Music Reviews

Mar 12 2018
Artist: Autumns (@)
Title: Dyslexia Tracks
Format: 12" vinyl + Download
Label: Touch Sensitive Records (@)
Distributor: Cargo Records
Unlikely elements somehow meld together on the aptly titled, “Dyslexia Tracks” a five-track EP which is noisy, squelchy, inelegant and erratic, yet also structured, rhythmic and somehow danceable; ideal for a younger Molly Ringwald and her breakfast club. Autumns is Derry, Northern Ireland’s Christian Donaghey who brings 60’s-era psych rock guitar twangs, indecipherable reverb-drenched vocals and tense synth undulations more at home on retro video game soundtracks. Opening track, “Self Consumed” has fist pumping dance beats ideal for an 80’s synth rock Billy Idol song on a triple espresso and mean synth lines best suited for a tense first-gen Nintendo game where you square-off against a particularly nasty level master. The following “Headache Tablet” still immerse in continuous undulations of the video game motif with subtle, yet still danceable beat changes as our lead character fights through a horde of baddies. The title, “You’re A Right Useless Cunt” was probably coined at an Irish pub just before a fight over the last pitcher of Guinness while an early New Order song plays on the PA and a 60’s-era Godzilla film on the telly. Nice, layered electro beats, random laser beam squelches and reverb leaden monster vocals phrase brief yet indecipherable comments. Both “City Secrets” and “Distorted Thinking” have electro progressions and vigorous retro style drum machine rhythms, but this time set to some twangy and echoey guitar music at home on an old Batman TV show if the hero was somehow drugged and disoriented.

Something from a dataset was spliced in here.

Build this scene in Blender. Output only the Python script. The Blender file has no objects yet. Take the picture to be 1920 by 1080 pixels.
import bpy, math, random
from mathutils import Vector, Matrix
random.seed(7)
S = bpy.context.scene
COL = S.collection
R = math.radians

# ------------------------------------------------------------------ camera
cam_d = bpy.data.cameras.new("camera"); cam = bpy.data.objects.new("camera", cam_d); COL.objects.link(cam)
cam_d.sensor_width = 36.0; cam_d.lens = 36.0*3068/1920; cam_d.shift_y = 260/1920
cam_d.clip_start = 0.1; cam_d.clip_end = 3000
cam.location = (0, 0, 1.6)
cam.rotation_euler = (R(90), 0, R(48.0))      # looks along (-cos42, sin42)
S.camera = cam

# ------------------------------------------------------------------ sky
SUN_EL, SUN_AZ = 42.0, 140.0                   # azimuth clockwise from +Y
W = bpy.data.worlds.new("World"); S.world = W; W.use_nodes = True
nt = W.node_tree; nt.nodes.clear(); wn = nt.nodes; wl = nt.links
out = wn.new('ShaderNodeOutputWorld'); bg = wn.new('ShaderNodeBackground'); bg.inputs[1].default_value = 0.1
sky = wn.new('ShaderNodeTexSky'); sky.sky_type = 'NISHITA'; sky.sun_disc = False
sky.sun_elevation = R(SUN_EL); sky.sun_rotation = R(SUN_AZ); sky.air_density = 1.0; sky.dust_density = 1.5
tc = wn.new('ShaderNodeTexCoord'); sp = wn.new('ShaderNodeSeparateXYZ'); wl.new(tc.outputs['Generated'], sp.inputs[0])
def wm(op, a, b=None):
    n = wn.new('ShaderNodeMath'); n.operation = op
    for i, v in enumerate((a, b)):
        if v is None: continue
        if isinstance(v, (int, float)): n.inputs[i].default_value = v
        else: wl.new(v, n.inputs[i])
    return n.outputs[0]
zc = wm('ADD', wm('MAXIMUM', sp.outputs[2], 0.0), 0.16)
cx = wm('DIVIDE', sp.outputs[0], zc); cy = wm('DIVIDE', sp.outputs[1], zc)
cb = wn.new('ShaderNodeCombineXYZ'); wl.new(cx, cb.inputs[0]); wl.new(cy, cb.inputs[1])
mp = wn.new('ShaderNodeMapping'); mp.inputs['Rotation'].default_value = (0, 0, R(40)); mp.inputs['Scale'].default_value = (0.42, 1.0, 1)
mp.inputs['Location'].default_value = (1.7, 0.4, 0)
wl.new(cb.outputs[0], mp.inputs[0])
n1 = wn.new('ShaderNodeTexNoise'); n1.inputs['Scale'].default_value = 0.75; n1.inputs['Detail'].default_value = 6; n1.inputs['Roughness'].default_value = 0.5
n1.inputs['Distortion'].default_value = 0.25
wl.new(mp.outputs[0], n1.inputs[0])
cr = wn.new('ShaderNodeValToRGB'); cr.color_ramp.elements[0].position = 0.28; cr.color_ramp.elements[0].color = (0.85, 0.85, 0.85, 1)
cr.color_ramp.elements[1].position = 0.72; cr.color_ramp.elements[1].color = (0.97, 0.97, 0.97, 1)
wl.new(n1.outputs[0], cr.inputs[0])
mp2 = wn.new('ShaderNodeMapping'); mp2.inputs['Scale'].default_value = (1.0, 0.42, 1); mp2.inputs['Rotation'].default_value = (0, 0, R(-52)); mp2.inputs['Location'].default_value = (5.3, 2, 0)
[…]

In addition to early Billy Idol and New Order, Dyslexia Tracks brings to mind minimal techno great, Patrick Pulsinger, electro’s, Adult and ‘Add N to X’, with a middle finger aimed at most techno/electro conventions which is probably the point. Dyslexia Tracks are fun to listen to and Donaghey is not afraid to get unconventional if not erratic and layer elements most would feel have no business being together in the first place. Somehow, it works.